To make generalizations about any place is silly, though if you’re writing about a place, what else can you do? That said, there are of course many Bostons I do not know, and when I write about Boston I’m really writing about myself. My Boston is probably more like Hardwick’s than not: part redbrick and vaguely puritanical, part Iace-curtain Irish Catholic; carols with bells on Christmas; sledding in the park; leaf piles, a Labrador and a golden retriever, a family scarred by drinking, silences in big empty rooms.
There is certainly also a kind of tenderness to this Boston, my Boston. The river running through the middle of it, the bronze statues of ducklings in the Public Garden, the drive out to Walden Pond, the Ted Williams Tunnel, the highways. People in New England love to talk about highways and I do too, the 91 and 93 and 95 all melting and intersecting, clogged with traffic, through this tiny corridor of the country.
When you arrive at Logan Airport, you might not notice at first, but there is some beauty there. If you sit for long enough in the bathroom or the baggage claim, you might begin to hear the strains of music. If you’re paying attention you might also notice that it’s good: quiet strains of jazz or part of a Handel concerto or a bluesy ballad that’s just north of sad.
There is a single man who picks every song that plays in Logan Airport, an astounding fact I learned when I was an intern at the Boston Globe. I tracked him down and wrote about him. His name is Dave Dalzell and he lives in a two-story yellow house in Providence. The light inside is like butter, and in the living room there are small bronze figures, family photos, three guitars resting against a wall. In another room there is a net of wires connected to a server that is connected to another server that is connected to the loudspeakers at Logan.

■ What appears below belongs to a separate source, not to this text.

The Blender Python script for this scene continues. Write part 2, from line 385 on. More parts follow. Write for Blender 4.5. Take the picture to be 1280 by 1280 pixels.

It is probably more complicated than that, technologically, but that’s how I imagine it. The way Dave sees it, the music in Logan Airport is the largest art installation in New England, in terms of the number of people who experience it—about 16,000 employees and, in 2016, 36 million travelers. (Though it is the great hub of New England, Logan is only the 19th busiest airport in the country, which feels about right.) Dave takes his job very seriously, and is careful about the songs he queues, because he’s afraid of amplifying the intensity that often comes with being in an airport.
“I’m careful to avoid songs whose lyrics deal with the sadness of goodbye or the impossibility of hello,” he told me, when I interviewed him for the newspaper profile. He showed me clips of songs he liked on YouTube. After playing one—a sad one, “Fort Worth Blues”—he said, “This could never play at Logan. Can you even imagine? This would bring people to their knees.”
So the music at Logan walks the thin line between happy and sad, gesturing gently at both. It’s enough to make me cry anyway. In the baggage claim, waiting, I always listen and think of Dave. Here I am in Boston, this disappointing city with its underside of incredible tenderness. Here I am, next to a Dunkin’ Donuts Express at Logan Airport, which is also the largest art installation in New England.